In our passage, which begins rather awkwardly with the second half of 10:8, Paul is developing the argument that Israel has missed the boat. He feels deep compassion for his people (10:1), and acknowledges the strength of their devotion (10:2), but asserts that it is ill informed. He contrasts the free gift of a right relationship (righteousness) with God based on what Christ said and did, on the one hand, with the misdirected way of trying to achieve a right relationship with God on the part of his fellow Jews. Partly its fault is that it ignores God's latest offer, which is way beyond what was offered before. To keep hankering after an earlier version when the same person is offering something completely revamped is an insult. That partly explains Paul's response. The new product should mean the old one is taken off the shelf. In that sense Christ is the end of the Law (10:4).

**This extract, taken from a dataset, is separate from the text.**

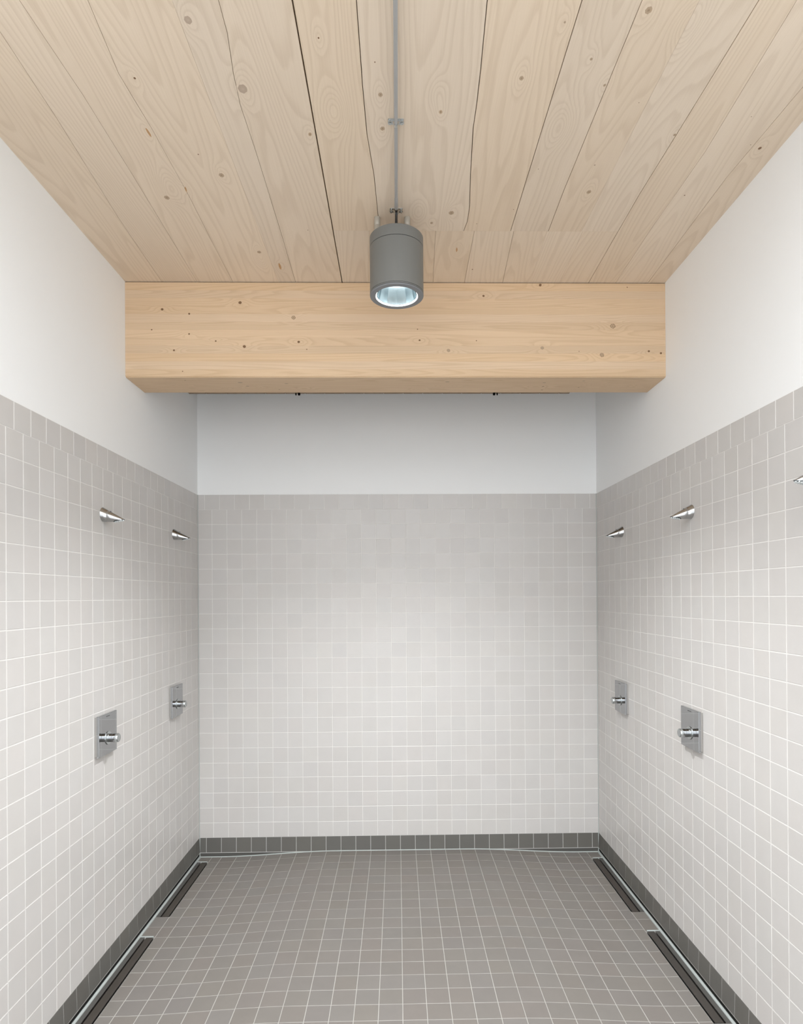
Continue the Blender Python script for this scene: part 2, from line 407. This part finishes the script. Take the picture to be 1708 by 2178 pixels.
# sealant beads: along the foot of the walls, up the corners, across the drain ends
def bead(pts, r=0.006):
    bm = bmesh.new(); tube(bm, pts, r, 8); return obj('sealant_bead', bm, M['sealant'], floor, smooth=60)
for s in (-1, 1):
    bead([(s*1.3425, -0.003, -0.0285), (s*1.3425, YF, -0.0285)], 0.0082)
    d = [q for q in DR if q[0] == s]
    for y in (d[0][1] + 0.004, d[1][1] + 0.006):
        bead([(s*1.338, y, -0.0305), (s*1.27, y, -0.0305)], 0.005)
bead([(x, -0.003, zf(x) + 0.0015) for x in [-1.342 + 0.0671*i for i in range(41)]], 0.0045)
for s, wn in ((-1, wall_back), (1, wall_back)):
    bm = bmesh.new(); tube(bm, [(s*(HW-0.0005), -0.0005, -0.025), (s*(HW-0.0005), -0.0005, 0.1)], 0.0048, 8)
    tube(bm, [(s*(HW+0.0005), 0.0, 0.1), (s*(HW+0.0005), 0.0, ZT-0.001)], 0.0038, 8)
    obj('corner_sealant', bm, M['sealant'], wn, smooth=60)

# ------------------------------------------------------------------ drains
for s, y0, y1 in DR:
    nm = ('far' if y0 > -0.5 else 'near', 'left' if s < 0 else 'right')
    t = thing('floor_drain', 'dark linear floor drain along the %s wall, %s' % (nm[1],
        'starting at the back corner' if nm[0] == 'far' else 'the nearer one'), 'drain',
        (s*1.299, (y0+y1)/2, -0.031), 'linear floor drains along the side walls')
    o = Vector(t.location)
    def P(x0, x1, z0, z1, ya=0.0, yb=0.0):
        a, b = sorted((s*x0, s*x1))
        return B(Vector((a, y1+yb, z0)) - o, Vector((b, y0-ya, z1)) - o)
    obj('channel', P(1.2625, 1.3345, -0.061, -0.055), M['black'], t)
    obj('wall_strip', P(1.3128, 1.3365, -0.060, -0.0282, 0.0, 0.0), M['grey_strip'], t)
    e = obj('edge_profile', P(1.3120, 1.3128, -0.060, -0.0278, 0.0, 0.0), M['steel'], t); e['label'] = 'thin bright steel edge'
    obj('cover', P(1.2690, 1.3045, -0.056, -0.0288, 0.002, 0.002), M['drain_tile'], t)
    e = obj('edge_profile', P(1.2684, 1.2690, -0.056, -0.0284, 0.002, 0.002), M['steel'], t); e['label'] = 'thin bright steel edge'

# ------------------------------------------------------------------ ceiling planks
ceiling = struct('ceiling', B((-HW-0.02, YC, ZC+0.026), (HW+0.02, 0.02, ZC+0.12)), M['gap_wood'])
YJ = -1.531
def const(x): return [(YC, x), (0.0, x)]
BD = {'W0': const(-1.36),
 'A': [(YC,-1.09),(-2.45,-1.096),(-2.14,-1.11),(-1.61,-1.148),(-1.1,-1.166),(0,-1.17)],
 'B': [(YC,-0.985),(-2.55,-0.988),(-2.24,-0.977),(-1.87,-0.979),(-1.1,-0.991),(0,-0.99)],
 'C': [(YC,-0.81),(-2.55,-0.809),(-2.32,-0.831),(-2.1,-0.818),(-1.75,-0.811),(-1.43,-0.815),(0,-0.815)],
 'E': const(-0.589),
 'F': [(YC,-0.46),(-2.457,-0.470),(-2.324,-0.489),(-2.204,-0.498),(-2.0,-0.496),(-1.55,-0.498),(-1.12,-0.505),(0,-0.51)],
 'G': const(-0.274),
 'H': [(YC,-0.106),(-2.29,-0.105),(-2.09,-0.101),(-1.88,-0.085),(-1.637,-0.078),(YJ,-0.076)],
 'I': [(YC,0.235),(-2.56,0.239),(-2.34,0.250),(-2.216,0.255),(-2.116,0.256),(-1.883,0.274),(-1.701,0.292),(-1.6,0.2945),(YJ,0.286)],
 'J': [(YC,0.489),(YJ,0.488)], 'K': [(YC,0.648),(-1.8,0.646),(YJ,0.651)], 'O': [(YC,0.80),(YJ,0.795)],
 'L': [(YC,0.958),(-2.28,0.955),(-1.77,0.949),(-1.1,0.960),(0,0.965)],
 'M': [(YC,1.05),(-2.57,1.057),(-2.01,1.092),(-1.56,1.088),(-1.1,1.097),(0,1.10)],
 'Nn': [(YC,1.26),(-2.29,1.256),(-1.88,1.240),(-1.12,1.259),(0,1.26)], 'W1': const(1.36),
 'Q': [(YJ,-0.119),(-1.11,-0.143),(0,-0.15)], 'P': [(YJ,0.165),(-1.1,0.179),(0,0.185)], 'I2': [(YJ,0.332),(-1.1,0.336),(0,0.34)],
 'J2': [(YJ,0.502),(-1.1,0.527),(0,0.54)], 'K2': [(YJ,0.645),(-1.1,0.664),(0,0.67)], 'L2': [(YJ,0.80),(-1.1,0.815),(0,0.82)]}
GAP = {'A':0.0006,'B':0.0006,'C':0.0006,'E':0.0002,'F':0.0007,'G':0.0022,'H':0.0011,'I':0.0012,'J':0.0012,'K':0.0009,'O':0.0002,'L':0.0010,'M':0.0005,'Nn':0.0007,
       'Q':0.0003,'P':0.0004,'I2':0.0006,'J2':0.0006,'K2':0.0002,'L2':0.0002}
def xat(l, y):
    if y <= l[0][0]: return l[0][1]
    for (a, xa), (b, xb) in zip(l, l[1:]):
        if a <= y <= b: return xa + (xb-xa)*(y-a)/(b-a)
    return l[-1][1]
PL = []
def plank(kl, kr, ya, yb):
    l, r = BD[kl], BD[kr]; gl, gr = GAP.get(kl, 0), GAP.get(kr, 0)
    ys = sorted({ya, yb} | {y for y, _ in l + r if ya < y < yb})
    bm = bmesh.new(); c = 0.0012; rows = []
    for y in ys:
        a, b = xat(l, y) + gl, xat(r, y) - gr
        if kl in ('H', 'I', 'F', 'C'): a += 0.0004*math.sin(y*37)
        if kr in ('H', 'I', 'F', 'C'): b += 0.0004*math.sin(y*37)
        rows.append([bm.verts.new(q) for q in ((a, y, ZC+0.025), (a, y, ZC+0.0004), (a+0.0005, y, ZC), (b-0.0005, y, ZC), (b, y, ZC+0.0004), (b, y, ZC+0.025))])
    for p_, q in zip(rows, rows[1:]):
        for k in range(6): bm.faces.new((p_[k], q[k], q[(k+1)%6], p_[(k+1)%6]))
    bm.faces.new(rows[0]); bm.faces.new(rows[-1][::-1])
    PL.append((obj('plank', bm, M['ceiling_wood'], ceiling), kl, kr, ya, yb))
seq = ['W0','A','B','C','E','F','G']
for a, b in zip(seq, seq[1:]): plank(a, b, YC, 0.0)
seq = ['G','H','I','J','K','O','L']
for a, b in zip(seq, seq[1:]): plank(a, b, YC, YJ - 0.0003)
seq = ['G','Q','P','I2','J2','K2','L2','L']
for a, b in zip(seq, seq[1:]): plank(a, b, YJ + 0.0003, 0.0)
seq = ['L','M','Nn','W1']
for a, b in zip(seq, seq[1:]): plank(a, b, YC, 0.0)

KM = {}
def knot(parent, loc, rx, ry, rot, mat, nrm):
    """a knot: a thin lens let into the board face; nrm 'down' or 'front'"""
    if mat.name not in KM:
        bm = bmesh.new(); c = bm.verts.new((0, 0, 1)); n = 14
        rg = [bm.verts.new((math.cos(2*math.pi*k/n)*(1+0.08*math.sin(3*k)), math.sin(2*math.pi*k/n)*(1+0.08*math.cos(2.3*k)), 0)) for k in range(n)]
        for k in range(n): bm.faces.new((c, rg[k], rg[(k+1)%n]))
        me = bpy.data.meshes.new('knot'); bm.to_mesh(me); bm.free(); me.materials.append(mat); KM[mat.name] = me
    o = bpy.data.objects.new('knot', KM[mat.name]); link(o, parent)
    R = Matrix(((1,0,0),(0,-1,0),(0,0,-1))) if nrm == 'down' else AX['back']
    o.matrix_world = Matrix.Translation(loc) @ R.to_4x4() @ Matrix.Rotation(rot, 4, 'Z') @ Matrix.Diagonal((rx, ry, 0.0003, 1))
    return o
kms = [M['knot_dark'], M['knot_pale'], M['knot_orange'], M['knot_ring'], M['knot_grey']]
for (x, y), r, k in CK:
    if r > 15 or (x, y) == (-0.566, -2.495): k = 4
    r = r/1.986*(CAM.y - y)/-1318.73*(2.9 if (x, y) == (-0.566, -2.495) else 2.0 if k else 1.6)
    for o, kl, kr, ya, yb in PL:
        if ya <= y <= yb and xat(BD[kl], y) <= x < xat(BD[kr], y):
            el = 1.1 if k in (0, 1, 4) else (3.2 if k == 2 else 1.35)
            knot(o, (x, y, ZC+0.0001), r*(0.9 if k != 2 else 0.6), r*el, random.uniform(-0.2, 0.2), kms[k], 'down'); break

# ------------------------------------------------------------------ glued beam across the room
beam = thing('timber_beam', 'pale glued timber beam spanning the room under the plank ceiling', 'beam', (0, -0.979, 2.80))
Y0, Y1, ZB = -1.097, -0.86, 2.801
lam = []
for i in range(12):
    z0 = ZB + i*0.0392; z1 = z0 + 0.0392
    bm = B((-HW-0.001, Y0-beam.location.y, z0-2.80), (HW+0.001, Y1-beam.location.y, z1-2.80 - (0.0 if i < 11 else 0.0005)))
    es = [e for e in bm.edges if all(abs(v.co.y - (Y0-beam.location.y)) < 1e-5 for v in e.verts) and abs(e.verts[0].co.x - e.verts[1].co.x) > 1]
    if i: bmesh.ops.bevel(bm, geom=es, offset=0.0005, segments=1, affect='EDGES')
    if i == 0:
        es = [e for e in bm.edges if all(abs(v.co.z - (ZB-2.80)) < 1e-5 for v in e.verts) and abs(e.verts[0].co.x - e.verts[1].co.x) > 1]
        bmesh.ops.bevel(bm, geom=es, offset=0.004, segments=2, affect='EDGES')
    lam.append((obj('lamella', bm, M['beam_wood'], beam), z0, z1))
bpy.context.view_layer.update()
for (x, z), r in BK:
    for o, a, b in lam:
        if a <= z < b:
            big = r > 0.0095 and abs(x) > 0.4
            knot(o, (x, Y0-0.0001, z), r*0.95, r*0.85, random.uniform(-0.4, 0.4), M['knot_ring'] if big else M['knot_dark'] if r < 0.0086 else M['knot_pale'], 'front'); break
for (x, y), r in [((-0.801,-1.019),0.0117),((-0.777,-0.965),0.0088),((-1.068,-1.052),0.0044),((-0.57,-1.003),0.0088),((-0.623,-0.913),0.0037),((0.253,-1.029),0.0102),((0.752,-1.016),0.0088),((0.76,-0.961),0.0059),((0.766,-0.906),0.0059),((0.948,-1.042),0.0073),((0.951,-0.942),0.0044)]:
    knot(lam[0][0], (x, y, ZB-0.0001), r, r*0.5, 0, M['knot_dark'] if r < 0.006 else M['knot_pale'], 'down')

# planked soffit panel in the shade behind the beam, with black pegs
sof = thing('soffit_panel', 'shaded planked wooden panel behind the beam, only its lower edge showing', 'panel', (-0.11, -0.5, 3.0115))
e = [-1.333, -1.222] + [-1.222 + 0.1258*i for i in range(1, 19)] + [1.11]
for a, b in zip(e, e[1:]):
    if b - a < 0.01: continue
    obj('board', B((a+0.0015+0.11, -0.83+0.5, 0.0), (b-0.0015+0.11, -0.2+0.5, 0.03), 0.001), M['soffit_wood'], sof)
obj('backing_board', B((-1.33+0.11, -0.83+0.5, 0.004), (1.107+0.11, -0.202+0.5, 0.05)), M['gap_wood'], sof)
for x, w_ in ((-0.638, 'left'), (0.629, 'right')):
    pg = thing('black_peg_pair', 'pair of short black pegs just below the beam, %s of the lamp' % w_, 'peg', (x, -0.215, 3.0115), 'black pegs under the beam')
    for dx, r in ((-0.011*(1 if x < 0 else -1), 0.0045), (0.009*(1 if x < 0 else -1), 0.008)):
        bm = bmesh.new(); lathe(bm, [(r, 0.0), (r, -0.011), (r*0.7, -0.014)], 'z', 14, c=(dx, 0, 0)); obj('peg', bm, M['black'], pg)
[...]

But there is more. Paul's argument is not just based on the offence of his fellow Jews' rejecting the new model. It is also based on the quality of the new model. Thus in 10:5 he tries to do this using scripture itself. This is interesting because Paul uses some parts of scripture to reflect on scripture itself and to set priorities in interpreting scripture. So 10:5 cites Moses saying that people must keep the commandments to achieve life in a right relationship to God. Earlier in Romans 7 Paul had suggested that this does not really work. It puts too much focus on people's achievement and easily generates a syndrome where failure generates more failure and people end up not better off but worse off for all their effort.

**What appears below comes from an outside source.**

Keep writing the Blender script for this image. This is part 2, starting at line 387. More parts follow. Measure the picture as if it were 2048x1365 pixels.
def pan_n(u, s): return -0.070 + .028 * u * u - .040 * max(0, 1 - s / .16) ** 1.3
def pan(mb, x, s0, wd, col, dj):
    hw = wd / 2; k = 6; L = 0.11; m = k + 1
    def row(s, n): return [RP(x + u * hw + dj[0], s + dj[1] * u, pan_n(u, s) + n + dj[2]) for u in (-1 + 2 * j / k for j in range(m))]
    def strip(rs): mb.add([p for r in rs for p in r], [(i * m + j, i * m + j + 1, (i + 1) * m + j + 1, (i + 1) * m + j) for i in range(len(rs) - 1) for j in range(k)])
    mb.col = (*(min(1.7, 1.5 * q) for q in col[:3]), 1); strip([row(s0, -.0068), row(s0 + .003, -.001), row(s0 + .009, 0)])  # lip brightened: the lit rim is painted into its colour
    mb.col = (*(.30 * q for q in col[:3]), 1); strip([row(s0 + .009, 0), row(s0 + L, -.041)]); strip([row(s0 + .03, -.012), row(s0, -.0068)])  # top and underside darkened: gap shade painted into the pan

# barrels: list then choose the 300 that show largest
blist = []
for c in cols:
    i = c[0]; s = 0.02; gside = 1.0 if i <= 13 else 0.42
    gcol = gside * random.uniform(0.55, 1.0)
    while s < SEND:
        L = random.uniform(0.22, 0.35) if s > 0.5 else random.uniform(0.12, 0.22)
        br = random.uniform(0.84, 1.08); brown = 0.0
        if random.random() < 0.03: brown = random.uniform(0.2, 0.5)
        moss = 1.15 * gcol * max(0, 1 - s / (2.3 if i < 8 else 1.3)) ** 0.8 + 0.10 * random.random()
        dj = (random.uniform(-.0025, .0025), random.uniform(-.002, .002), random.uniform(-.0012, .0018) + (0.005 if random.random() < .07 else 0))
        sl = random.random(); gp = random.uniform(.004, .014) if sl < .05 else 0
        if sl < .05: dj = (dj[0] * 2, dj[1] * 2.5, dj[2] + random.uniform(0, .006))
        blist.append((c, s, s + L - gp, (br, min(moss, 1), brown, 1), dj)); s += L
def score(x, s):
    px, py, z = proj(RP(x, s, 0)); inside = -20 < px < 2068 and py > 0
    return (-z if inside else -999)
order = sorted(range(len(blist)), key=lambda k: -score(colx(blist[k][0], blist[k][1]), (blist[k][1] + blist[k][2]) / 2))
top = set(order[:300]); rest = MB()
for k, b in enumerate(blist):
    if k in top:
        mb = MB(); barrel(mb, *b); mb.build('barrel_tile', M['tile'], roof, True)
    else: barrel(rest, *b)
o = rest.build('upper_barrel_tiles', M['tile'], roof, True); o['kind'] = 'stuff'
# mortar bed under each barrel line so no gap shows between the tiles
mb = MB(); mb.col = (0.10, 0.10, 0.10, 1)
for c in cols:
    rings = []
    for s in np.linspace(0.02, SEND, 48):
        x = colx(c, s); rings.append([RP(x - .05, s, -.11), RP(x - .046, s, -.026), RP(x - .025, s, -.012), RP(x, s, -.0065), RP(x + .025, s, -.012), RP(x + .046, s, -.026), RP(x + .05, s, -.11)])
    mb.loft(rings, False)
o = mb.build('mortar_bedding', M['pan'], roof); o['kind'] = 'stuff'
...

By contrast in 10:6-8 he cites other parts of scripture (Deut 9:4; 30:12, 14; which originally are still speaking about the Law!) to argue that the Word which people need is something much more immediate and personal. Deuteronomy had been making the point that the sense of God's will was not a set of rules but something which can be in people. Paul borrows the same idea, but relates the text not just to the sense of God's will, but to the risen Jesus. The risen, living Jesus dwells with and accompanies people. Elsewhere Paul speaks of the Spirit which produces the fruits of love. Paul is still aware he is speaking not just about Jesus but about the content of faith. So this is where our passage begins. The word which Paul preaches and in which people believe gets right into people's hearts and minds. His argument is that this has a dynamic effect which the system of obedience to the Law did not have and so is another reason why it should be taken off the shelf.

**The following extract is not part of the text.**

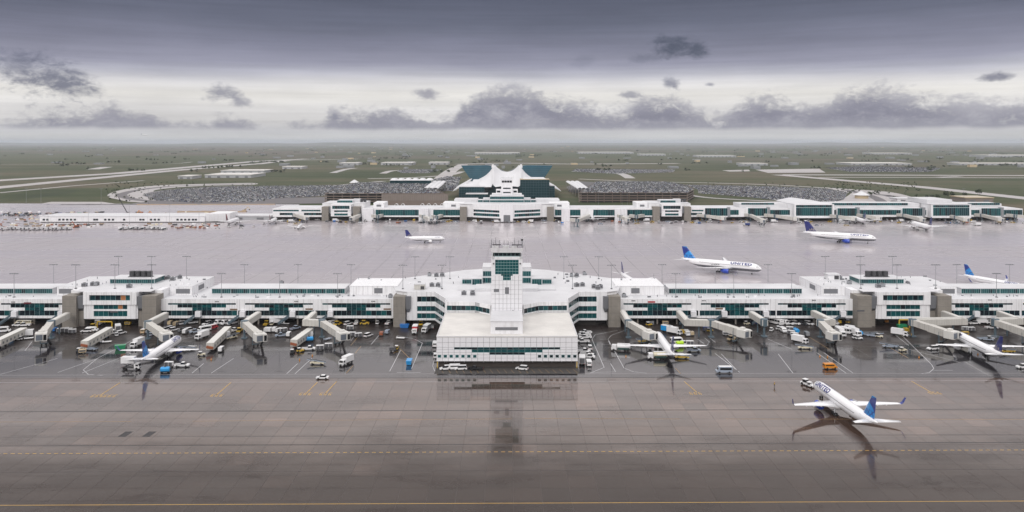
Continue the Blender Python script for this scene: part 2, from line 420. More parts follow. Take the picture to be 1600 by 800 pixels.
def wet_material(name, c1, c2, rough, joint=None, jd=0.5, patch=(0.012, 0.03), dry=0.0, per_piece=False, bump=0.0, spec=0.5, streaks=0.3, coat=0.0, crough=0.06, stains=0.0, inner=None):
    m = bpy.data.materials.new(name); m.use_nodes = True
    N = Nodes(m.node_tree); b = N.n['Principled BSDF']
    g = N.new('ShaderNodeNewGeometry'); pos = g.outputs['Position']
    x, y, z = N.sep(pos)
    n1 = N.noise(N.mapping(pos, (patch[0], patch[1], 1.0)), 1.0, 7.0, 0.62, 0.4)
    n2 = N.noise(N.mapping(pos, (0.012, 0.16, 1.0)), 1.0, 6.0, 0.65)
    n3 = N.noise(pos, 0.9, 6.0, 0.7)
    c = N.mix(N.smooth(n1, 0.36, 0.66), c1, c2)
    k = N.math('ADD', 1.0 - streaks / 2, N.math('MULTIPLY', n2, streaks))
    k = N.math('MULTIPLY', k, N.math('ADD', 0.86, N.math('MULTIPLY', n3, 0.28)))
    r0 = N.math('ADD', rough[0], N.math('MULTIPLY', N.smooth(n1, 0.38, 0.68), rough[1] - rough[0]))
    if per_piece:
        oi = N.new('ShaderNodeObjectInfo')
        rnd = N.math('FRACT', N.math('ADD', oi.outputs['Random'], N.math('MULTIPLY', g.outputs['Random Per Island'], 0.97)))
        k = N.math('MULTIPLY', k, N.math('ADD', 0.90, N.math('MULTIPLY', rnd, 0.20)))
        wn = N.new('ShaderNodeTexWhiteNoise', noise_dimensions='1D'); N.put(wn.inputs['W'], N.math('MULTIPLY', rnd, 91.7))
        k = N.math('MULTIPLY', k, N.math('ADD', 1.0, N.math('MULTIPLY', N.math('GREATER_THAN', wn.outputs['Value'], 0.9), 0.22)))
        r0 = N.math('ADD', r0, N.math('MULTIPLY', N.math('SUBTRACT', wn.outputs['Value'], 0.5), 0.05))
    c = N.mix(1.0, c, N.vec(k, k, k), 'MULTIPLY')
    if stains:
        # rubber and water marks dragged along the taxi direction, with darker spills
        s1 = N.noise(N.mapping(pos, (0.006, 0.55, 1.0)), 1.0, 6.0, 0.7)
        s2 = N.noise(N.mapping(pos, (0.05, 0.09, 1.0)), 1.0, 7.0, 0.7, 0.6)
        c = N.mix(N.math('MULTIPLY', N.smooth(s1, 0.53, 0.72), stains), c, (0.030, 0.023, 0.021))
        c = N.mix(N.math('MULTIPLY', N.smooth(s2, 0.56, 0.74), stains * 0.8), c, (0.120, 0.098, 0.090))
        r0 = N.math('ADD', r0, N.math('MULTIPLY', N.smooth(s2, 0.50, 0.70), 0.16))
    if joint:
        jx, jy, w = joint
        lx = N.math('LESS_THAN', N.math('FRACT', N.math('DIVIDE', x, jx)), w / jx)
        ly = N.math('LESS_THAN', N.math('FRACT', N.math('DIVIDE', y, jy)), 1.8 * w / jy)
        br = N.smooth(N.noise(N.mapping(pos, (0.02, 0.006, 1)), 1.0, 3.0), 0.40, 0.58)
        l = N.math('MULTIPLY', N.math('MAXIMUM', lx, N.math('MULTIPLY', ly, 0.5)), N.math('ADD', 0.35, N.math('MULTIPLY', br, 0.65)))
        c = N.mix(N.math('MULTIPLY', l, jd), c, (0.03, 0.028, 0.028))
        r0 = N.math('ADD', r0, N.math('MULTIPLY', l, 0.25))
    cw = coat
    if inner:
        # on the ramp: duller, darker asphalt close to the building, breaking up towards the concrete stands
        yy = N.math('ADD', y, N.math('MULTIPLY', N.math('SUBTRACT', N.noise(N.mapping(pos, (0.022, 0.05, 1)), 1.0, 6.0, 0.65), 0.5), 62.0))
        q = N.smooth(yy, inner[0], inner[1])  # on slabs: vignette darkening towards the camera, put into the colour
        c = N.mix(q, c, inner[2]); c = N.mix(1.0, c, N.vec(k, k, k), 'MULTIPLY')
        r0 = N.math('ADD', r0, N.math('MULTIPLY', q, inner[3]))
        cw = N.math('MULTIPLY', N.math('SUBTRACT', 1.0, N.math('MULTIPLY', q, inner[4])), coat)
    N.put(b.inputs['Base Color'], c)
    N.put(b.inputs['Roughness'], r0)
    if inner: N.put(b.inputs['Specular IOR Level'], N.math('MULTIPLY', N.math('SUBTRACT', 1.0, N.math('MULTIPLY', q, 0.55 * inner[4])), spec))
    else: b.inputs['Specular IOR Level'].default_value = spec
    N.put(b.inputs['Coat Weight'], cw); b.inputs['Coat Roughness'].default_value = crough; b.inputs['Coat IOR'].default_value = 1.36
    if bump:
        bp = N.new('ShaderNodeBump'); bp.inputs['Strength'].default_value = bump; bp.inputs['Distance'].default_value = 0.05
        N.put(bp.inputs['Height'], N.noise(N.mapping(pos, (0.5, 0.5, 1)), 1.0, 4.0))
        N.put(b.inputs['Normal'], bp.outputs[0])
    return m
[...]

So our passage is really the expansion of Paul's comment about the new product, the new offering, indeed new covenant. In 10:9-13 Paul alludes to some of the key elements in early Christian preaching. Confessing Jesus Christ as Lord is really asserting that Jesus is the person and place where we best understand who God, the Lord, is. Christians celebrated the meaning of the resurrection in an image according to which God thereby enthroned Jesus at his right hand. This is something to be believed and asserted (10:9). 10:10 neatly echoes 10:9 but in reverse. It starts with faith and the mind and ends with open acknowledgement. Becoming a Christian entails not only conviction but coming out and saying so!

Another string of Old Testament passages lies behind 10:11-13. After all Paul also wants to underline that he is not abandoning scripture! They also seem to have been favourite passages in Christian preaching of the time. Isaiah 28:16 serves to assert that if you believe you can be confident (the context in Isaiah speaks of God laying a new foundation). 10:12-13 reassert that there is no discrimination between Jews and Gentiles (which, in turn, is part of the problem). Paul runs with a notion of God's compassion which transcends differences and rejects favouritism. It also rejects the idea that God is the kind of person who could simply stop loving one day. It creates problems for Paul. A much neater solution, one commonly adopted by those who succeeded him, was that God had no such scruples: Israel is finished! Paul seeks to work out a theology which is consistently informed by the being and nature of God as caring. Where it poses problems, even for the new Christianity, Paul refuses to surrender it as a starting point.